Question: In Fig.1.35, a uniform bar of length 1 m is supported at its end and loaded by a weight \[W\] kgf at...

Question

In Fig.1.35, a uniform bar of length 1 m is supported at its end and loaded by a weight $W$ kgf at its middle. In equilibrium, find the reactions ${R_1}$ and ${R_2}$ at the ends.

Answer 1

Solution

For the bar to be in equilibrium, the net force and torque should become zero (else the bar would become unstable and start to move). So, we can equate the forces and torque such that the net force and net torque would become zero. And deduce the relations.

Complete step by step answer:
As we know, the bar has been loaded by a weight of $W$ kgf. Hence the bar would experience a force equivalent to the weight of the load in the downward direction (I.e. towards earth). For the sake of simple calculation, we will consider the centre of the bar to be our origin of the coordinate system, in which we will do our calculation.

X axis shall be along the bar and we will take y axis to be perpendicular to the length of the bar, along the direction of gravity.Hence our coordinate system would be as shown in the figure below.The blue lines represent the coordinate axis, the red lines represent the forces.

For the system to be in equilibrium the net force acting on the system should be zero.
Let us consider the force along $x$ , $y$ , $z$ axis to be ${F_x}$ , ${F_y}$ ,and ${F_z}$ respectively.
after analysing the figure, we can understand that there is no force present in the x and z axis,
${F_x} = 0$
${F_z} = 0$
So, the only components of force are present in the $y$ direction.
The components of force in $+ y$ and $- y$ direction will cancel each other.
Here, I have taken a conventional coordinate system where downwards(in the direction of gravity is $- y$ and upward is $+ y$ . Similarly, towards right is $+ x$ and towards left is $- x$ .
Forces in $+ y$ direction are ${R_1}$ and ${R_2}$ . And in $- y$ direction there is $W$
Total force in $+ y$ = total force in $- y$
${R_1} + {R_2} = W$ ……………… (1)
After being done with the forces we will take the torque into consideration.Torque is the cross product of Force and Radius, or in this case it is the product of the reaction force with the distance perpendicular to it from the centre.As the force is a reaction force it is always perpendicular to the surface which it acts on, and thus the reaction force will always be perpendicular to the bar.
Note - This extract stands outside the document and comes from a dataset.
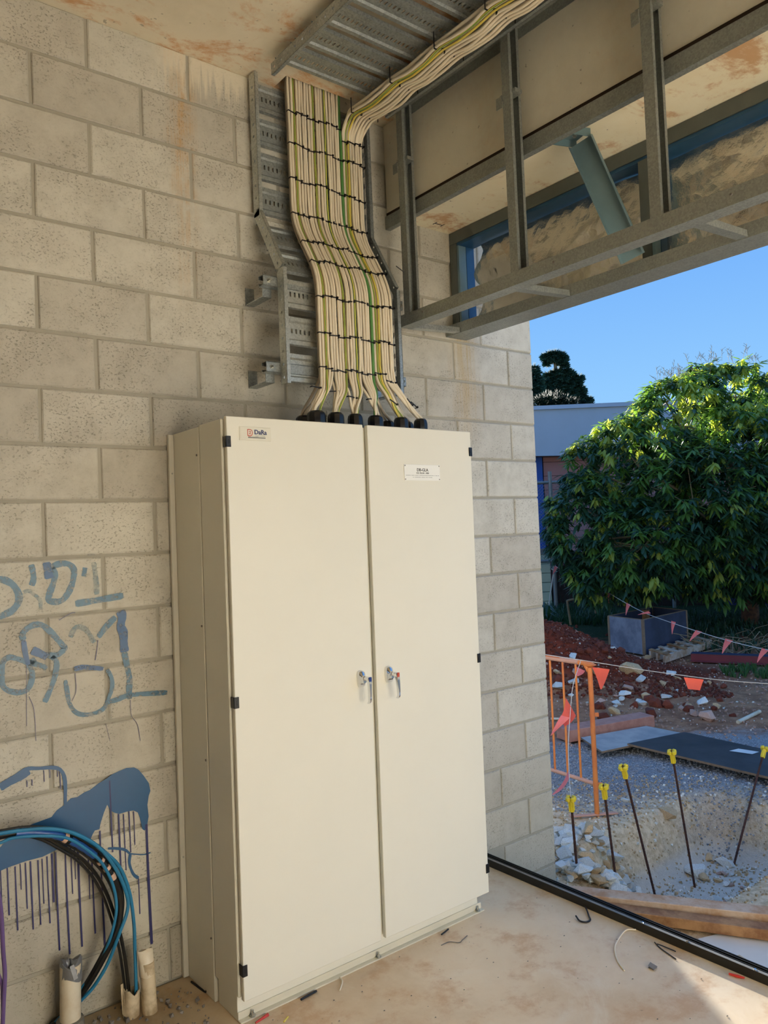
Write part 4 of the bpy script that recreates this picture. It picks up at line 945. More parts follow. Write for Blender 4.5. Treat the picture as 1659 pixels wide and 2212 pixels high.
# ================================================================== FLOOR LEVEL: door track, conduits, litter
tr = thing('door_track', (-.61, -3.5, 0), 'black aluminium sliding door track screwed along the slab edge', 'track')
m = MB(); prof = [(-.632, 0), (-.632, .034), (-.617, .034), (-.617, .026), (-.611, .026), (-.611, .034), (-.6085, .034), (-.6085, .022), (-.599, .022), (-.599, .036), (-.596, .036), (-.596, .022), (-.588, .022), (-.588, .036), (-.584, .036), (-.584, 0)]
m.prism(prof, (0, -.004, 0), (1, 0, 0), (0, 0, 1), (0, -4.686, 0)); obj('track_body', m, 'sill_black', tr)
m = MB(); m.box(-.6315, -4.69, .0341, -.6175, -.01, .0346); obj('track_top', m, 'sill_dust', tr)
for y in (-.965, -1.16, -1.42, -2.0, -2.6):
    m = MB(); m.lathe([(.0055, 0), (.0045, .003), (.002, .004)], (-.6245, y, .0346), n=10); obj('screw', m, 'chrome' if y != -1.16 else 'dust_grey', tr)
for y in (-.33, -.83, -1.27):
    m = MB(); m.box(-.609, y - .02, .023, -.589, y + .02, .028); obj('drain_insert', m, 'dust_grey', tr)

def pipe(name, x, y, z1, r, mats, label, cat, tilt=(0, 0), z0=0.0, torn=0.0):
    t = thing(name, (x, y, 0), label, cat, 'conduit stubs by the wall'); m = MB(); n = 20
    top = []
    for ring, (rr, zz) in enumerate(((r, z0), (r, None), (r * .86, None), (r * .86, z0 + .02))):
        for j in range(n):
            a = 2 * PI * j / n
            z = zz if zz is not None else z1 + torn * (.6 * math.sin(a * 2 + 1) + .4 * math.sin(a * 5))
            k = z / max(z1, .01)
            m.v.append((x + rr * math.cos(a) + tilt[0] * k, y + rr * math.sin(a) + tilt[1] * k, z))
    for i in range(3):
        for j in range(n):
            k = (j + 1) % n; m.f.append((i * n + j, i * n + k, (i + 1) * n + k, (i + 1) * n + j)); m.m.append(0)
    obj('pipe_wall', m, mats, t, smooth=True, ang=.9); return t
t = pipe('conduit_stub', -2.585, -.078, .235, .0335, 'pvc_white', 'fat white pipe stub capped with crumpled grey tape, in a grey collar', 'conduit', (.008, 0))
m = MB(); m.lathe([(.046, 0), (.046, .02), (.044, .055), (.036, .058)], (-2.585, -.078, 0), n=20); obj('collar', m, 'pvc_grey', t, smooth=True)
m = MB(); nn_ = 18; cx, cy = -2.577, -.078
for ring, (rr, zz) in enumerate(((.0345, .19), (.0352, .236), (.030, .246), (.014, .238), (.0, .243))):
    for j in range(nn_):
        a = 2 * PI * j / nn_; w = 1 + (.10 * math.sin(3 * a + 1) if 0 < ring < 4 else 0)
        m.v.append((cx + rr * w * math.cos(a), cy + rr * w * math.sin(a), zz + .012 * math.sin(2 * a + ring) * (1 if ring else .9)))
for i in range(4):
    for j in range(nn_):
        k = (j + 1) % nn_; m.f.append((i * nn_ + j, i * nn_ + k, (i + 1) * nn_ + k, (i + 1) * nn_ + j)); m.m.append(0)
m.bar((cx - .006, cy - .034, .246), (cx + .004, cy - .040, .200), .014, .003, up=(0, -1, 0)); m.tube([(cx - .012, cy - .02, .245), (cx - .014, cy - .024, .27)], .0016, 5)
obj('tape_cap', m, 'duct_tape', t, smooth=True, ang=.5)
t = pipe('conduit_stub', -2.388, -.105, .088, .0275, 'pvc_dirty', 'short broken white pipe stub with cables going in', 'conduit', (.004, 0), torn=.013)
m = MB(); m.add([(-2.421, -.112, .02), (-2.412, -.128, .012), (-2.426, -.118, .125), (-2.418, -.121, .128), (-2.418, -.108, .02), (-2.423, -.115, .125)], [(0, 1, 3, 2), (1, 4, 5, 3), (4, 0, 2, 5)]); obj('splinter', m, 'pvc_dirty', t)
t = pipe('conduit_stub', -2.330, -.128, .175, .0255, 'pvc_dirty', 'taller white pipe stub closed with folded white tape, next to the cabinet', 'conduit', (-.006, 0))
m = MB()
for ring, (rr, ry_, zz) in enumerate(((.0262, .0262, .13), (.0268, .022, .178), (.0275, .010, .212), (.0265, .004, .218))):
    for j in range(16):
        a = 2 * PI * j / 16; m.v.append((-2.336 + rr * math.cos(a) - .002 * ring, -.128 + ry_ * math.sin(a), zz + .002 * math.sin(4 * a)))
for i in range(3):
    for j in range(16):
        k = (j + 1) % 16; m.f.append((i * 16 + j, i * 16 + k, (i + 1) * 16 + k, (i + 1) * 16 + j)); m.m.append(0)
m.f.append(tuple(48 + j for j in range(16))); m.m.append(0)
obj('tape_cap', m, 'pvc_white', t, smooth=True, ang=.6)
LOOP = {'bundle':[(-2.957,-0.12,0.733),(-2.876,-0.12,0.739),(-2.791,-0.12,0.731),(-2.738,-0.12,0.726),(-2.684,-0.12,0.714),(-2.61,-0.12,0.682),(-2.535,-0.12,0.622),(-2.477,-0.12,0.557),(-2.438,-0.12,0.489),(-2.418,-0.12,0.422),(-2.418,-0.12,0.36),(-2.436,-0.12,0.306),(-2.469,-0.1,0.233),(-2.51,-0.07,0.151),(-2.551,-0.04,0.085),(-2.581,-0.032,0.042)],'outer':[(-2.959,-0.13,0.743),(-2.877,-0.13,0.75),(-2.792,-0.13,0.742),(-2.722,-0.13,0.734),(-2.649,-0.13,0.719),(-2.575,-0.13,0.687),(-2.506,-0.13,0.633),(-2.459,-0.13,0.572),(-2.421,-0.13,0.495),(-2.398,-0.13,0.419),(-2.4,-0.13,0.37),(-2.427,-0.13,0.31),(-2.463,-0.105,0.208),(-2.503,-0.07,0.128),(-2.547,-0.04,0.076),(-2.578,-0.032,0.033)],'right':[(-2.646,-0.115,0.71),(-2.57,-0.115,0.679),(-2.501,-0.115,0.624),(-2.462,-0.115,0.584),(-2.415,-0.115,0.521),(-2.384,-0.115,0.43),(-2.371,-0.115,0.323),(-2.37,-0.115,0.219),(-2.37,-0.115,0.104),(-2.372,-0.115,0.055)],'inner':[(-2.896,-0.135,0.705),(-2.794,-0.135,0.714),(-2.759,-0.135,0.719),(-2.688,-0.135,0.707),(-2.592,-0.135,0.674),(-2.516,-0.135,0.605),(-2.478,-0.135,0.554),(-2.448,-0.135,0.481),(-2.437,-0.135,0.413),(-2.444,-0.135,0.354),(-2.462,-0.11,0.271),(-2.494,-0.075,0.183),(-2.551,-0.042,0.11),(-2.581,-0.034,0.067)],'thin':[(-2.698,-0.1,0.704),(-2.643,-0.1,0.674),(-2.587,-0.1,0.627),(-2.53,-0.1,0.571),(-2.484,-0.1,0.505),(-2.454,-0.1,0.439),(-2.431,-0.1,0.366),(-2.409,-0.1,0.277),(-2.395,-0.1,0.19),(-2.386,-0.1,0.087),(-2.385,-0.1,0.05)],'purple':[(-2.866,-0.16,0.741),(-2.828,-0.16,0.657),(-2.804,-0.16,0.539),(-2.799,-0.16,0.391),(-2.796,-0.16,0.316),(-2.801,-0.16,0.245),(-2.807,-0.16,0.156)],'purple2':[(-2.855,-0.15,0.443),(-2.808,-0.15,0.305),(-2.803,-0.15,0.241),(-2.804,-0.15,0.15)]}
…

For net torque to become zero, the torque in the clockwise direction should cancel out the torque in the anticlockwise direction.It is important to note that both the reaction forces are positive but the distance which they are being multiplied to are not. One is in the $- x$ axis while the other is in the $+ x$ .
Thus, writing the equation of the total torque of the bar at equilibrium
${R_1} \times {x_1} + {R_2} \times {x_2} + W \times 0 = 0$ ……………………………… (2)
Also, we know that ${x_1} = - {x_2}$
And $\left| {{x_1}} \right| = 0.5m$ which is half of the total length (2) becomes
${R_1} \times {x_1} = - {R_2} \times {x_2}$
Or ${R_1} = {R_2}$
Substituting in (1)
$\therefore{R_1} = {R_2} = \dfrac{W}{2}Kgf$

Hence both the reactions are equal to $\dfrac{W}{2}Kgf$ .

Note: It is very important to understand the nature of the coordinate system and the signs which you consider on solving the problem. Both reactions are positive, but the perpendicular distance is negative.Also balancing of force does not imply the balancing of torque.